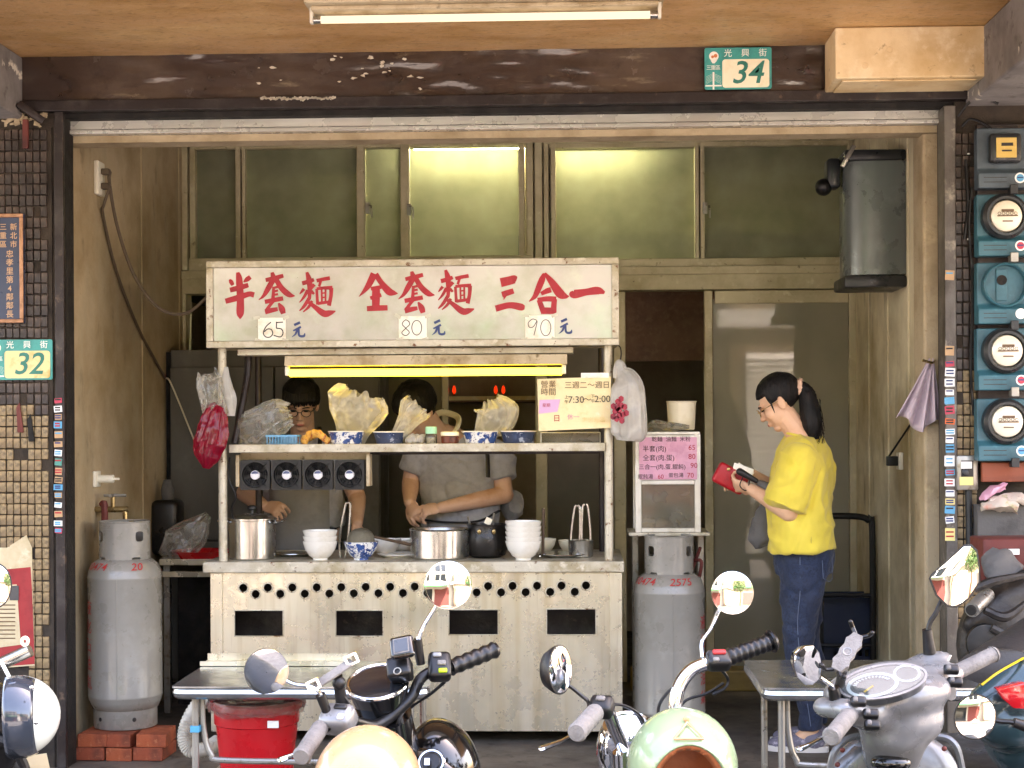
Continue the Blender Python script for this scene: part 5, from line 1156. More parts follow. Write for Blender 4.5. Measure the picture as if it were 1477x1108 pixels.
# ---- electricity meters
mtb = thing('meter_board', 'dark iron backing board behind the column of electricity meters', 'board', P(1450, 700, 6.5))
a, b = P(1408, 180, 6.47), P(1530, 668, 6.47)
MB().box((a.x, 6.455, b.z), (b.x, 6.5, a.z)).build('board', 'dark_iron', mtb, smooth=0, bevel=.004)
MB().box((P(1411, 0, 6.45).x, 6.43, P(1440, 695, 6.45).z), (b.x, 6.453, P(1440, 667, 6.45).z)).build('plank', 'wood_red', mtb, smooth=0, bevel=.003)
for py in (222, 290, 345): MB().ell(P(1397, py, 6.487), (.006, .006, .004), None, 8, 6).build('screw', 'plate_white', mtb)
def meter(i, y0, y1, kind, label):
    Y = 6.38; x0, x1 = 1411, 1492; a, b = P(x0, y0, Y), P(x1, y1, Y); z1 = P(1452, y0, Y).z; z0 = P(1452, y1, Y).z
    t = thing('electricity_meter', label, 'electricity meter', V(((a.x + b.x) / 2, 6.42, z0)), 'electricity meters in a column')
    cm = 'meter_slate' if kind == 'square' else 'meter_teal'
    W_ = b.x - a.x; Hh = z1 - z0; cx = P(1450, 300, Y).x; cz = z0 + Hh * .63
    MB().prism([(a.x, Y, z0), (a.x, Y, z0 + Hh * .24), (a.x, Y + .025, z0 + Hh * .32), (a.x, Y + .025, z1), (a.x, 6.454, z1), (a.x, 6.454, z0)], (W_, 0, 0)).build('case', cm, t, smooth=0, bevel=.005)
    if kind == 'square':
        MB().box((cx - .062, Y - .02, cz - .055), (cx + .062, Y + .024, cz + .062)).build('cover', 'meter_dark', t, bevel=.014, seg=3)
        MB().box((cx - .04, Y - .024, cz - .036), (cx + .04, Y - .0205, cz + .043)).build('dial', 'meter_dial_y', t, smooth=0, bevel=.002)
        MB().box((cx - .02, Y - .0262, cz + .01), (cx + .025, Y - .0242, cz + .022)).box((cx - .018, Y - .0262, cz - .012), (cx + .02, Y - .0242, cz - .006)).build('register', 'ink_black', t, smooth=0)
    elif kind == 'round':
        MB().lathe([(.092, 0), (.09, .035), (.078, .05), (.068, .05), (.064, .03)], (cx, Y + .026, cz), (0, -1, 0), 40).build('ring', 'meter_dark', t)
        dl = MB().lathe([(.064, .03), (.06, .046), (.045, .056), (.002, .059)], (cx, Y + .026, cz), (0, -1, 0), 32, caps=False).build('dial', 'meter_dial', t)
        g = MB().box((cx - .04, Y - .036, cz - .004), (cx + .04, Y - .0345, cz + .001)).box((cx - .024, Y - .037, cz + .014), (cx + .024, Y - .0345, cz + .024)).box((cx - .02, Y - .036, cz - .025), (cx + .02, Y - .034, cz - .02))
        for k in range(5): g.torus((cx - .032 + .016 * k, Y - .034, cz + .008), (0, 1, 0), .0058, .001, 10, 4)
        g.build('register', 'ink_brown', dl, smooth=0)
    else:
        MB().lathe([(.09, 0), (.088, .03), (.083, .034), (.079, .03), (.077, .004), (.003, .003)], (cx, Y + .024, cz), (0, -1, 0), 36, caps=False).build('empty_socket', 'meter_teal', t)
        MB().lathe([(.02, 0), (.02, .004), (.002, .0042)], (cx - .012, Y + .013, cz + .02), (0, -1, 0), 18).build('hole_shade', 'pitch', t)  # dark disc painted as the shade inside an opening
        MB().box((cx - .034, Y + .0135, cz - .062), (cx + .01, Y + .02, cz + .065)).build('bridge', 'meter_teal', t, smooth=0, bevel=.003)
    for k in range(2): MB().box((a.x + .02, Y - .0015, z0 + .04 - .018 * k), (a.x + .11, Y + .001, z0 + .043 - .018 * k)).build('ridge', 'meter_dark', t, smooth=0)
    sc = P(1470, 0, Y).x
    sk_ = MB().lathe([(.021, 0), (.021, .0015), (.001, .0016)], (sc, Y - .0002, z0 + Hh * .16), (0, -1, 0), 20).build('seal_sticker', 'sticker_white', t, smooth=0)
    if kind != 'empty':
        MB().plate([circle(0, 0, .015, 14)], (sc, Y - .0023, z0 + Hh * .16), X, Z, .0006).build('sticker_print', 'sticker_red' if i % 2 else 'sticker_blue', sk_, smooth=0)
        MB().box((sc - .012, Y - .0032, z0 + Hh * .155), (sc + .012, Y - .0027, z0 + Hh * .175)).build('sticker_bar', 'ink_blue', sk_, smooth=0)
    tb_ = MB().box((P(1455, 0, Y).x, Y - .012, z0 - .025), (P(1466, 0, Y).x, Y + .03, z0 + .012)).build('seal_tab', 'meter_dark' if i % 2 == 0 else 'leg_steel', t, smooth=0, bevel=.002)
meter(0, 183, 271, 'square', 'slate electricity meter with square yellow window, topmost of the column')
meter(1, 279, 369, 'round', 'teal electricity meter with round white dial, second from the top')
meter(2, 378, 467, 'empty', 'teal meter base without a dial, its round socket empty')
meter(3, 473, 563, 'round', 'teal electricity meter with round white dial, just below the empty socket')
meter(4, 575, 665, 'round', 'teal electricity meter with round white dial, lowest of the column')
ib = thing('doorbell_box', 'small framed metal bell box beside the sticker-covered post', 'doorbell', P(1394, 706, 6.48))
a, b = P(1379, 657, 6.47), P(1410, 707, 6.47)
MB().box((a.x, 6.455, b.z), (b.x, 6.498, a.z)).build('case', 'leg_steel', ib, bevel=.006)
MB().box((a.x + .016, 6.4525, b.z + .02), (b.x - .02, 6.4545, a.z - .02)).build('face', 'black_plastic', ib, smooth=0)
MB().box(P(1386, 666, 6.452), P(1402, 676, 6.4505)).build('card', 'sticker_white', ib, smooth=0); MB().box(P(1384, 688, 6.452), P(1404, 700, 6.4505)).build('card', 'sticker_yellow', ib, smooth=0)
MB().lathe([(.014, 0), (.014, .006), (.008, .009)], P(1392, 682, 6.4525), (0, -1, 0), 16).build('button', 'meter_dark', ib)
tag(MB().tube([P(1397, 707, 6.485), P(1398, 780, 6.485), P(1399, 860, 6.485)], .014, 8).build('conduit', 'meter_dark'), 'dark conduit running down from the bell box', 'conduit')
tag(MB().tube(spline([P(1393, 230, 6.485), P(1396, 300, 6.485), P(1391, 345, 6.485)], 5), .006, 6).build('meter_wire', 'black_plastic'), 'black wire hanging down the tile strip beside the meters', 'cable')
nb = thing('letter_box', 'grey letter shelf stuffed with crumpled newspapers under the meters', 'letter box', P(1450, 760, 6.45))
a, b = P(1408, 728, 6.44), P(1530, 790, 6.44)
MB().box((a.x, 6.42, b.z), (b.x, 6.5, a.z)).build('box', 'cloth_grey', nb, smooth=0, bevel=.004)
for k, (p0, p1, r_, m) in enumerate((((1415, 730), (1466, 735), .05, 'newsprint'), ((1430, 722), (1490, 722), .035, 'newsprint'), ((1416, 715), (1450, 705), .03, 'paper_pink'))):
    q0, q1 = P(*p0, 6.4), P(*p1, 6.4)
    MB().tube(spline([q0, (q0 + q1) / 2 + V((0, 0, .01)), q1], 6), [r_ * .5, r_, r_ * .8], 12, flat=.5, hint=(0, 1, 0)).crumple(.02, 16, k).build('newspaper', m, nb, smooth=30)

# ---- grey heater on the right wall, cloth, switch, trolley, crate
hx1 = XR + .002
a = P(1252, 222, 7.55); b = P(1335, 418, 7.3)
ht = thing('wall_heater', 'tall grey metal water heater hung on the shop side wall', 'water heater', (hx1 - .15, 7.4, P(1290, 420, 7.3).z))
zt2, zb2 = P(1290, 222, 7.4).z, P(1290, 418, 7.4).z
MB().rings([[V((hx1 - x_, y_, z_)) for x_, y_ in ((0, 7.28), (.17, 7.28), (.23, 7.29), (.262, 7.33), (.268, 7.4), (.262, 7.5), (.23, 7.54), (0, 7.55))] for z_ in (zb2 + .06, zt2 - .05)]).build('casing', 'heater_grey', ht, smooth=60)
MB().box((hx1 - .275, 7.265, zt2 - .049), (hx1, 7.56, zt2)).build('top_cap', 'meter_dark', ht, bevel=.01); MB().box((hx1 - .28, 7.26, zb2), (hx1, 7.565, zb2 + .055)).build('bottom_cap', 'meter_dark', ht, bevel=.01)
bk_ = MB().box((hx1 - .34, 7.36, zt2 - .16), (hx1 - .276, 7.46, zt2 - .02)).build('bracket', 'meter_dark', ht, bevel=.02, seg=3)
MB().ell((hx1 - .35, 7.4, zt2 - .15), (.04, .05, .04), None, 14, 10).build('flue_end', 'black_plastic', bk_)
MB().obox((hx1 - .26, 7.27, zt2 - .03), (.02, .02, .11), rotm(0, 30, 0)).build('strap', 'leg_steel', ht, bevel=.003)
q = P(1341, 524, 6.655)
cloth = MB()
n_, m_ = 26, 10; vs = []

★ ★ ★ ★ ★

### Written instruction
Count how many lines of the material hold the string "from". Give the number and nothing more.

### Result for this task
3